OY/YO
Deborah Kass
OY/YO, 2015
Painted Aluminum
8 x 17 x 5 ft
Deborah Kass's first monumental sculpture presents her recurring OY/YO motif as a brash statement at the foot of the Brooklyn Bridge.
Walking the line between respectful homage and brazen appropriation, Brooklyn-based artist Deborah Kass mimics and reworks the signature styles of iconic 20th century male artists—including Frank Stella, Andy Warhol, Jackson Pollock, and Robert Indiana—often with a feminist twist. OY/YO is sourced from urban and Brooklyn slang, the statement “I am” in Spanish, and the popular Yiddish expression, and as a riff on Ed Ruscha’s iconic word painting OOF that is in the collection of the Museum of Modern Art.
OY/YO has been a significant and reoccurring motif in Kass’ work since its first appearance in 2011, taking form in paintings, prints, and tabletop sculptures. For the Two Trees Public Art commission in Brooklyn Bridge Park, a monumental scaled OY/YO will be presented in yellow painted aluminum measuring 8 x 17 x 5 ft.
Set alongside the iconic bridges of Brooklyn’s waterfront and visible to viewers from Manhattan, Brooklyn Bridge Park’s Main Street lawn is an apt location for a monumental installation of OY/YO. Similar to the City of New York’s “Leaving Brooklyn: Oy Vey!” sign at the Williamsburg Bridge and the “Leaving Brooklyn: Fuhgeddaboudit” sign on the BQE, OY/YO references Brooklyn’s ethnic communities with whimsy and warmth.
Deborah Kass
Deborah Kass employs the visual motifs of post-war paintings to explore the intersection of politics, popular culture, art history and personal identity. Her celebrated series, The Warhol Project, from the early 1990’s refocused Andy Warhol’s eye for celebrity portraiture. Her work incorporates lyrics from Broadway musicals, movie quotations into canonical formats like Frank Stella’s concentric squares, Ellsworth Kelly’s rainbow spectrum and Andy Warhol’s camouflage patterns.

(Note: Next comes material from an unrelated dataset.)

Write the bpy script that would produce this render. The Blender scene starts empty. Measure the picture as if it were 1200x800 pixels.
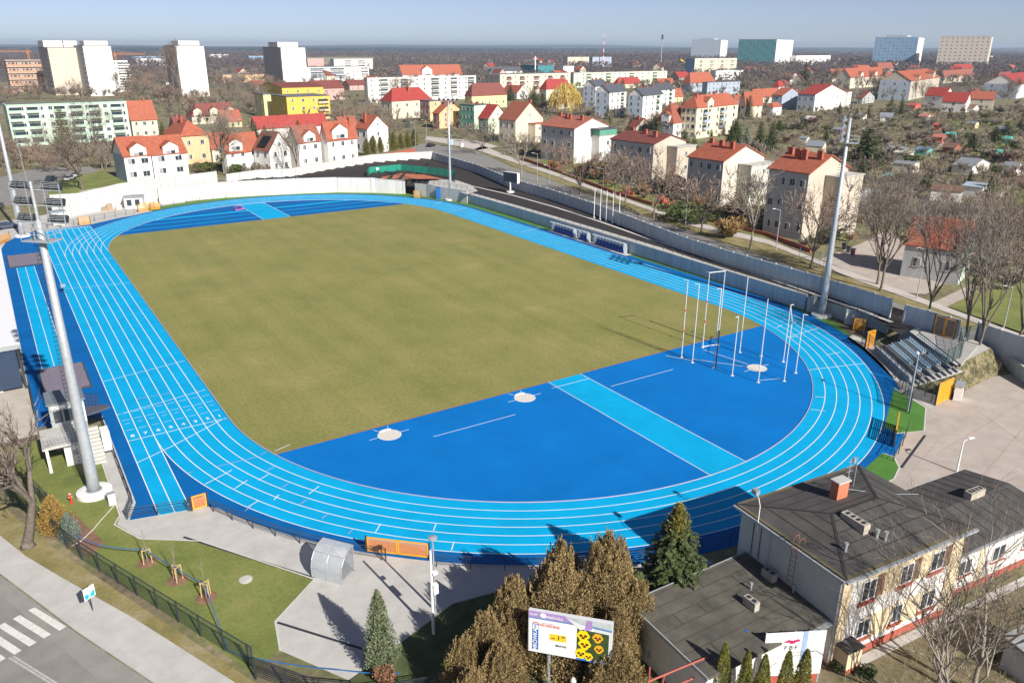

Kass’ work is in the collection of the Museum of Modern Art, the Whitney Museum of American Art, The Jewish Museum and the Solomon R. Guggenheim Museum, New York; Museum of Fine Arts, Boston; The New Orleans Museum of Art, and the National Portrait Gallery, among others.
In 2014, Kass was inducted into the New York Foundation for the Arts’ Hall of Fame. She is a member of the Board of the Andy Warhol Foundation and is Senior Critic of the Yale University MFA Painting Program.